▶ Do this
Copy every line of the material below word for word.

▶ Source material
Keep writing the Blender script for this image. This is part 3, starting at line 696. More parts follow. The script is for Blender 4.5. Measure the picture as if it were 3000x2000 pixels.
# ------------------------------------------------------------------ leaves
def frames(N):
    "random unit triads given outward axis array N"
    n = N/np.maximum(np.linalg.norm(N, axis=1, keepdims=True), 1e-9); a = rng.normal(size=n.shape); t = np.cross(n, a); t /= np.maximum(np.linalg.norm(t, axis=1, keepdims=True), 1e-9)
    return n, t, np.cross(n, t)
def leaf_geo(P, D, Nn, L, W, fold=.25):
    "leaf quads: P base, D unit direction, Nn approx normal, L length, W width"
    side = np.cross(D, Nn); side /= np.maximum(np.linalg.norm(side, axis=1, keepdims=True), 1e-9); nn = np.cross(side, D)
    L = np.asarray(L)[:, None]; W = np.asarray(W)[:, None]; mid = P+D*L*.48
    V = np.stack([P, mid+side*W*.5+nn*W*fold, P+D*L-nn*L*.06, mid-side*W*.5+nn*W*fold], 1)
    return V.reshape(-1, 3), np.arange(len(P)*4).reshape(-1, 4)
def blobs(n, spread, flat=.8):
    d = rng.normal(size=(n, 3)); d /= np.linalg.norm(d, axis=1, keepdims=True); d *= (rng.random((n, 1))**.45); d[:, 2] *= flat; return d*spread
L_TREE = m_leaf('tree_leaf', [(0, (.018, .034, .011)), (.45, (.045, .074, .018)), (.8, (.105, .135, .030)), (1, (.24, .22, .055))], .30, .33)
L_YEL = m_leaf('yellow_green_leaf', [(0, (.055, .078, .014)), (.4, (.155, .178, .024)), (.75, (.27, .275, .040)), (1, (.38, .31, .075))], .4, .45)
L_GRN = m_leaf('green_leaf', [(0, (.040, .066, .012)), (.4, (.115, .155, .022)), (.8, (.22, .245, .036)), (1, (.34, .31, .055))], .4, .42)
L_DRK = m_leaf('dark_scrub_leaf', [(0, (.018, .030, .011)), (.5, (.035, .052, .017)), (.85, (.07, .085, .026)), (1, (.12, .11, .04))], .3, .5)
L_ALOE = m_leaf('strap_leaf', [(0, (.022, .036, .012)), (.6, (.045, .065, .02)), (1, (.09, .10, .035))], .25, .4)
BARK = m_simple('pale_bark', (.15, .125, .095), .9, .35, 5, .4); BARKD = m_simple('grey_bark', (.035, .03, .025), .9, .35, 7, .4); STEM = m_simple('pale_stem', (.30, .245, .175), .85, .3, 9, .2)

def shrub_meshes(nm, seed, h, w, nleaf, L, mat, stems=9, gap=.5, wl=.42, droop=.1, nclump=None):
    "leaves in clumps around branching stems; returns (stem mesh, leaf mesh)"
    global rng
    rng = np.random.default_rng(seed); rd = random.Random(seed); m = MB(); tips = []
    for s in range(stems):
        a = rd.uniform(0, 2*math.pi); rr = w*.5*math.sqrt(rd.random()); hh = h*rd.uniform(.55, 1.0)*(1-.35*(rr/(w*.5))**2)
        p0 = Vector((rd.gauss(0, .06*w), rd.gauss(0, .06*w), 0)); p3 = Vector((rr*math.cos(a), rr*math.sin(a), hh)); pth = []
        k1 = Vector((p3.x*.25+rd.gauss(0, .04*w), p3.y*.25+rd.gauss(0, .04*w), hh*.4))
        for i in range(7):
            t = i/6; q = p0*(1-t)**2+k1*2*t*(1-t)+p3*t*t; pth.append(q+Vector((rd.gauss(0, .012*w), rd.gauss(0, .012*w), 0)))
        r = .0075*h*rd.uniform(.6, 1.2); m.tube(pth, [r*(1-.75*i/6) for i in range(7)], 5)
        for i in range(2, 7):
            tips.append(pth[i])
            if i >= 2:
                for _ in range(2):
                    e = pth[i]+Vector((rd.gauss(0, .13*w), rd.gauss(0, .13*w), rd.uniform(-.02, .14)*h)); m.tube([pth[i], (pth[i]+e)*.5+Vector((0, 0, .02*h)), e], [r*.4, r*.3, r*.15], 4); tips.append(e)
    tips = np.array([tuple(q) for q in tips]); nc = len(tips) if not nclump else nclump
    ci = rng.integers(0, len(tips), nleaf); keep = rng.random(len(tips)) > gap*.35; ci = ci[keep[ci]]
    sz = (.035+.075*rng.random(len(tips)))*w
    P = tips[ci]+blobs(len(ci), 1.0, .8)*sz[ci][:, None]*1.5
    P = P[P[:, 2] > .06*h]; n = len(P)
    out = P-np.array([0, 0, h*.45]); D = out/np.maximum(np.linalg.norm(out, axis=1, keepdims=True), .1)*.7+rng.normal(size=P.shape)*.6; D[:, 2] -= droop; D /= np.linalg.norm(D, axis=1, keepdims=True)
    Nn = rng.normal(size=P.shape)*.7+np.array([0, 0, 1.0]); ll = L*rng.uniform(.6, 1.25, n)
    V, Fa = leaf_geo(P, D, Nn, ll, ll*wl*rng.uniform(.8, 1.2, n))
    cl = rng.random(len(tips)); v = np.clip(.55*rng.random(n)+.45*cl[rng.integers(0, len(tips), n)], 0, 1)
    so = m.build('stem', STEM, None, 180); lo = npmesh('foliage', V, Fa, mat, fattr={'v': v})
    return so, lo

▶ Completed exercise
Keep writing the Blender script for this image. This is part 3, starting at line 696. More parts follow. The script is for Blender 4.5. Measure the picture as if it were 3000x2000 pixels.
# ------------------------------------------------------------------ leaves
def frames(N):
    "random unit triads given outward axis array N"
    n = N/np.maximum(np.linalg.norm(N, axis=1, keepdims=True), 1e-9); a = rng.normal(size=n.shape); t = np.cross(n, a); t /= np.maximum(np.linalg.norm(t, axis=1, keepdims=True), 1e-9)
    return n, t, np.cross(n, t)
def leaf_geo(P, D, Nn, L, W, fold=.25):
    "leaf quads: P base, D unit direction, Nn approx normal, L length, W width"
    side = np.cross(D, Nn); side /= np.maximum(np.linalg.norm(side, axis=1, keepdims=True), 1e-9); nn = np.cross(side, D)
    L = np.asarray(L)[:, None]; W = np.asarray(W)[:, None]; mid = P+D*L*.48
    V = np.stack([P, mid+side*W*.5+nn*W*fold, P+D*L-nn*L*.06, mid-side*W*.5+nn*W*fold], 1)
    return V.reshape(-1, 3), np.arange(len(P)*4).reshape(-1, 4)
def blobs(n, spread, flat=.8):
    d = rng.normal(size=(n, 3)); d /= np.linalg.norm(d, axis=1, keepdims=True); d *= (rng.random((n, 1))**.45); d[:, 2] *= flat; return d*spread
L_TREE = m_leaf('tree_leaf', [(0, (.018, .034, .011)), (.45, (.045, .074, .018)), (.8, (.105, .135, .030)), (1, (.24, .22, .055))], .30, .33)
L_YEL = m_leaf('yellow_green_leaf', [(0, (.055, .078, .014)), (.4, (.155, .178, .024)), (.75, (.27, .275, .040)), (1, (.38, .31, .075))], .4, .45)
L_GRN = m_leaf('green_leaf', [(0, (.040, .066, .012)), (.4, (.115, .155, .022)), (.8, (.22, .245, .036)), (1, (.34, .31, .055))], .4, .42)
L_DRK = m_leaf('dark_scrub_leaf', [(0, (.018, .030, .011)), (.5, (.035, .052, .017)), (.85, (.07, .085, .026)), (1, (.12, .11, .04))], .3, .5)
L_ALOE = m_leaf('strap_leaf', [(0, (.022, .036, .012)), (.6, (.045, .065, .02)), (1, (.09, .10, .035))], .25, .4)
BARK = m_simple('pale_bark', (.15, .125, .095), .9, .35, 5, .4); BARKD = m_simple('grey_bark', (.035, .03, .025), .9, .35, 7, .4); STEM = m_simple('pale_stem', (.30, .245, .175), .85, .3, 9, .2)

def shrub_meshes(nm, seed, h, w, nleaf, L, mat, stems=9, gap=.5, wl=.42, droop=.1, nclump=None):
    "leaves in clumps around branching stems; returns (stem mesh, leaf mesh)"
    global rng
    rng = np.random.default_rng(seed); rd = random.Random(seed); m = MB(); tips = []
    for s in range(stems):
        a = rd.uniform(0, 2*math.pi); rr = w*.5*math.sqrt(rd.random()); hh = h*rd.uniform(.55, 1.0)*(1-.35*(rr/(w*.5))**2)
        p0 = Vector((rd.gauss(0, .06*w), rd.gauss(0, .06*w), 0)); p3 = Vector((rr*math.cos(a), rr*math.sin(a), hh)); pth = []
        k1 = Vector((p3.x*.25+rd.gauss(0, .04*w), p3.y*.25+rd.gauss(0, .04*w), hh*.4))
        for i in range(7):
            t = i/6; q = p0*(1-t)**2+k1*2*t*(1-t)+p3*t*t; pth.append(q+Vector((rd.gauss(0, .012*w), rd.gauss(0, .012*w), 0)))
        r = .0075*h*rd.uniform(.6, 1.2); m.tube(pth, [r*(1-.75*i/6) for i in range(7)], 5)
        for i in range(2, 7):
            tips.append(pth[i])
            if i >= 2:
                for _ in range(2):
                    e = pth[i]+Vector((rd.gauss(0, .13*w), rd.gauss(0, .13*w), rd.uniform(-.02, .14)*h)); m.tube([pth[i], (pth[i]+e)*.5+Vector((0, 0, .02*h)), e], [r*.4, r*.3, r*.15], 4); tips.append(e)
    tips = np.array([tuple(q) for q in tips]); nc = len(tips) if not nclump else nclump
    ci = rng.integers(0, len(tips), nleaf); keep = rng.random(len(tips)) > gap*.35; ci = ci[keep[ci]]
    sz = (.035+.075*rng.random(len(tips)))*w
    P = tips[ci]+blobs(len(ci), 1.0, .8)*sz[ci][:, None]*1.5
    P = P[P[:, 2] > .06*h]; n = len(P)
    out = P-np.array([0, 0, h*.45]); D = out/np.maximum(np.linalg.norm(out, axis=1, keepdims=True), .1)*.7+rng.normal(size=P.shape)*.6; D[:, 2] -= droop; D /= np.linalg.norm(D, axis=1, keepdims=True)
    Nn = rng.normal(size=P.shape)*.7+np.array([0, 0, 1.0]); ll = L*rng.uniform(.6, 1.25, n)
    V, Fa = leaf_geo(P, D, Nn, ll, ll*wl*rng.uniform(.8, 1.2, n))
    cl = rng.random(len(tips)); v = np.clip(.55*rng.random(n)+.45*cl[rng.integers(0, len(tips), n)], 0, 1)
    so = m.build('stem', STEM, None, 180); lo = npmesh('foliage', V, Fa, mat, fattr={'v': v})
    return so, lo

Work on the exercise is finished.